What is being asked
Each record is to be printed again precisely as it reads.

Supplied material
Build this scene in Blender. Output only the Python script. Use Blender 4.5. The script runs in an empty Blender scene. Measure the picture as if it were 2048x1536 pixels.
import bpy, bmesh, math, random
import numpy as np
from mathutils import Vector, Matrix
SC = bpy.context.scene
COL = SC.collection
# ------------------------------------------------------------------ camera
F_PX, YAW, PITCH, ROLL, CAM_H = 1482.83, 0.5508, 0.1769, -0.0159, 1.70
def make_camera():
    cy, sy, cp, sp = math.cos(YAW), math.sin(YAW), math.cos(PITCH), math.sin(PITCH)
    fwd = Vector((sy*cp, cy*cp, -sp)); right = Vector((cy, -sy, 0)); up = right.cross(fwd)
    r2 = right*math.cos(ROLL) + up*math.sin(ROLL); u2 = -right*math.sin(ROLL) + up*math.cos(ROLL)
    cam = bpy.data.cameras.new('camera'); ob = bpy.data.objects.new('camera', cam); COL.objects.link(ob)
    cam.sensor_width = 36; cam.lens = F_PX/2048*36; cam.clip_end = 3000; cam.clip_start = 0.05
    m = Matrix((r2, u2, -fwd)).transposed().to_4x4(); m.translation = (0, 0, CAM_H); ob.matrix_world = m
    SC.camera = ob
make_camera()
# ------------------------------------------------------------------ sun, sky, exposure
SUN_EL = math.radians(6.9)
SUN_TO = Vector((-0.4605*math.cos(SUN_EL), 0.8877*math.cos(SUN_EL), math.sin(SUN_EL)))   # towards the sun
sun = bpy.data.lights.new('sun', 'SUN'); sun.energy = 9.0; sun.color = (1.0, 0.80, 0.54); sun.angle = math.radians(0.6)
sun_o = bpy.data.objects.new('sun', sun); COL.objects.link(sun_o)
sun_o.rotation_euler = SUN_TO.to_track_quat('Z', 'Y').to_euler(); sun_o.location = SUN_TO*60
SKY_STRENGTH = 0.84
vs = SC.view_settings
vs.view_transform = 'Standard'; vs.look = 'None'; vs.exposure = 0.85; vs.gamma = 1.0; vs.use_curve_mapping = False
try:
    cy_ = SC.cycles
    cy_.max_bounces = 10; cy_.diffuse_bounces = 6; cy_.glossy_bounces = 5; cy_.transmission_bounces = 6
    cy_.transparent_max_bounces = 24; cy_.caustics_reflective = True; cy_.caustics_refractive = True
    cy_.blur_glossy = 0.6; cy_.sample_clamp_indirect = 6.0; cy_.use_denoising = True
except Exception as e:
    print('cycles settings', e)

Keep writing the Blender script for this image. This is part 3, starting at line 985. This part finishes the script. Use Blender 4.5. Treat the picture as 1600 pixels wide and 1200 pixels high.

Solution
Build this scene in Blender. Output only the Python script. Use Blender 4.5. The script runs in an empty Blender scene. Measure the picture as if it were 2048x1536 pixels.
import bpy, bmesh, math, random
import numpy as np
from mathutils import Vector, Matrix
SC = bpy.context.scene
COL = SC.collection
# ------------------------------------------------------------------ camera
F_PX, YAW, PITCH, ROLL, CAM_H = 1482.83, 0.5508, 0.1769, -0.0159, 1.70
def make_camera():
    cy, sy, cp, sp = math.cos(YAW), math.sin(YAW), math.cos(PITCH), math.sin(PITCH)
    fwd = Vector((sy*cp, cy*cp, -sp)); right = Vector((cy, -sy, 0)); up = right.cross(fwd)
    r2 = right*math.cos(ROLL) + up*math.sin(ROLL); u2 = -right*math.sin(ROLL) + up*math.cos(ROLL)
    cam = bpy.data.cameras.new('camera'); ob = bpy.data.objects.new('camera', cam); COL.objects.link(ob)
    cam.sensor_width = 36; cam.lens = F_PX/2048*36; cam.clip_end = 3000; cam.clip_start = 0.05
    m = Matrix((r2, u2, -fwd)).transposed().to_4x4(); m.translation = (0, 0, CAM_H); ob.matrix_world = m
    SC.camera = ob
make_camera()
# ------------------------------------------------------------------ sun, sky, exposure
SUN_EL = math.radians(6.9)
SUN_TO = Vector((-0.4605*math.cos(SUN_EL), 0.8877*math.cos(SUN_EL), math.sin(SUN_EL)))   # towards the sun
sun = bpy.data.lights.new('sun', 'SUN'); sun.energy = 9.0; sun.color = (1.0, 0.80, 0.54); sun.angle = math.radians(0.6)
sun_o = bpy.data.objects.new('sun', sun); COL.objects.link(sun_o)
sun_o.rotation_euler = SUN_TO.to_track_quat('Z', 'Y').to_euler(); sun_o.location = SUN_TO*60
SKY_STRENGTH = 0.84
vs = SC.view_settings
vs.view_transform = 'Standard'; vs.look = 'None'; vs.exposure = 0.85; vs.gamma = 1.0; vs.use_curve_mapping = False
try:
    cy_ = SC.cycles
    cy_.max_bounces = 10; cy_.diffuse_bounces = 6; cy_.glossy_bounces = 5; cy_.transmission_bounces = 6
    cy_.transparent_max_bounces = 24; cy_.caustics_reflective = True; cy_.caustics_refractive = True
    cy_.blur_glossy = 0.6; cy_.sample_clamp_indirect = 6.0; cy_.use_denoising = True
except Exception as e:
    print('cycles settings', e)

Keep writing the Blender script for this image. This is part 3, starting at line 985. This part finishes the script. Use Blender 4.5. Treat the picture as 1600 pixels wide and 1200 pixels high.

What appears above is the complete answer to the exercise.